WRITTEN EXERCISE:
Extract the listing in its entirety, keeping each line identical to the original.
----
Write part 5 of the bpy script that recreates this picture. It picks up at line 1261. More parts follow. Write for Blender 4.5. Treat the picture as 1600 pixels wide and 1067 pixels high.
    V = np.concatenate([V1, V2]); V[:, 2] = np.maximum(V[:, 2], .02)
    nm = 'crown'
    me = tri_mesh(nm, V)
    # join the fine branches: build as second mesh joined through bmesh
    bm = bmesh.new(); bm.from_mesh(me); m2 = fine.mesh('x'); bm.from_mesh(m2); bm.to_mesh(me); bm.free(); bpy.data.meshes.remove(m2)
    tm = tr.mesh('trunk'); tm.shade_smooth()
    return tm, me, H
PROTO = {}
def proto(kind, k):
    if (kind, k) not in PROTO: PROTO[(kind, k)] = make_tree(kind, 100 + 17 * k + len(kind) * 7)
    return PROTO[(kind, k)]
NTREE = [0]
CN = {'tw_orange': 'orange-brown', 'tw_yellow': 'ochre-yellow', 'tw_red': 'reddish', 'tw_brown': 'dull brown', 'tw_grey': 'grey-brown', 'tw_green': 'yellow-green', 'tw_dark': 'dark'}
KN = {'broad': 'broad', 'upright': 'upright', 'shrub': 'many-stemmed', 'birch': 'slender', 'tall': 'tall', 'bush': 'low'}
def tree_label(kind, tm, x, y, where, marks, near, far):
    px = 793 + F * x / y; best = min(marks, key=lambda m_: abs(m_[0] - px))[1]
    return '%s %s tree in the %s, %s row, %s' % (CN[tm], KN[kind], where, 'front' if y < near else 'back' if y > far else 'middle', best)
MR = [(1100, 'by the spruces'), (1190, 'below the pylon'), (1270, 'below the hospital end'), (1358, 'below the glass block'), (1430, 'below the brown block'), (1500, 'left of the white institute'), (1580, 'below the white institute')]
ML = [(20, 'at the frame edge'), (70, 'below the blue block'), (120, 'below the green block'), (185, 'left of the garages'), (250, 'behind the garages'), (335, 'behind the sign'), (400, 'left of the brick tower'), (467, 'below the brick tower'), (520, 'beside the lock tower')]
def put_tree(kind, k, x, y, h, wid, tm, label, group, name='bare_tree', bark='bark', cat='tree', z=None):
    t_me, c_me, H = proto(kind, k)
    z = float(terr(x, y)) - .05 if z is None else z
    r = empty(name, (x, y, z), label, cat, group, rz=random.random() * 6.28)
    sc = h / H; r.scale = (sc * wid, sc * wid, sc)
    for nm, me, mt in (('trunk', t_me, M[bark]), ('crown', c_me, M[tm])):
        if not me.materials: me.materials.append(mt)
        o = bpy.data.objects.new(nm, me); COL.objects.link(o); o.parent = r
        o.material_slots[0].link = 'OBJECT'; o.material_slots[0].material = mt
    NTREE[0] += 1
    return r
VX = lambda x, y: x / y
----
CORRECT RESULT:
Write part 5 of the bpy script that recreates this picture. It picks up at line 1261. More parts follow. Write for Blender 4.5. Treat the picture as 1600 pixels wide and 1067 pixels high.
    V = np.concatenate([V1, V2]); V[:, 2] = np.maximum(V[:, 2], .02)
    nm = 'crown'
    me = tri_mesh(nm, V)
    # join the fine branches: build as second mesh joined through bmesh
    bm = bmesh.new(); bm.from_mesh(me); m2 = fine.mesh('x'); bm.from_mesh(m2); bm.to_mesh(me); bm.free(); bpy.data.meshes.remove(m2)
    tm = tr.mesh('trunk'); tm.shade_smooth()
    return tm, me, H
PROTO = {}
def proto(kind, k):
    if (kind, k) not in PROTO: PROTO[(kind, k)] = make_tree(kind, 100 + 17 * k + len(kind) * 7)
    return PROTO[(kind, k)]
NTREE = [0]
CN = {'tw_orange': 'orange-brown', 'tw_yellow': 'ochre-yellow', 'tw_red': 'reddish', 'tw_brown': 'dull brown', 'tw_grey': 'grey-brown', 'tw_green': 'yellow-green', 'tw_dark': 'dark'}
KN = {'broad': 'broad', 'upright': 'upright', 'shrub': 'many-stemmed', 'birch': 'slender', 'tall': 'tall', 'bush': 'low'}
def tree_label(kind, tm, x, y, where, marks, near, far):
    px = 793 + F * x / y; best = min(marks, key=lambda m_: abs(m_[0] - px))[1]
    return '%s %s tree in the %s, %s row, %s' % (CN[tm], KN[kind], where, 'front' if y < near else 'back' if y > far else 'middle', best)
MR = [(1100, 'by the spruces'), (1190, 'below the pylon'), (1270, 'below the hospital end'), (1358, 'below the glass block'), (1430, 'below the brown block'), (1500, 'left of the white institute'), (1580, 'below the white institute')]
ML = [(20, 'at the frame edge'), (70, 'below the blue block'), (120, 'below the green block'), (185, 'left of the garages'), (250, 'behind the garages'), (335, 'behind the sign'), (400, 'left of the brick tower'), (467, 'below the brick tower'), (520, 'beside the lock tower')]
def put_tree(kind, k, x, y, h, wid, tm, label, group, name='bare_tree', bark='bark', cat='tree', z=None):
    t_me, c_me, H = proto(kind, k)
    z = float(terr(x, y)) - .05 if z is None else z
    r = empty(name, (x, y, z), label, cat, group, rz=random.random() * 6.28)
    sc = h / H; r.scale = (sc * wid, sc * wid, sc)
    for nm, me, mt in (('trunk', t_me, M[bark]), ('crown', c_me, M[tm])):
        if not me.materials: me.materials.append(mt)
        o = bpy.data.objects.new(nm, me); COL.objects.link(o); o.parent = r
        o.material_slots[0].link = 'OBJECT'; o.material_slots[0].material = mt
    NTREE[0] += 1
    return r
VX = lambda x, y: x / y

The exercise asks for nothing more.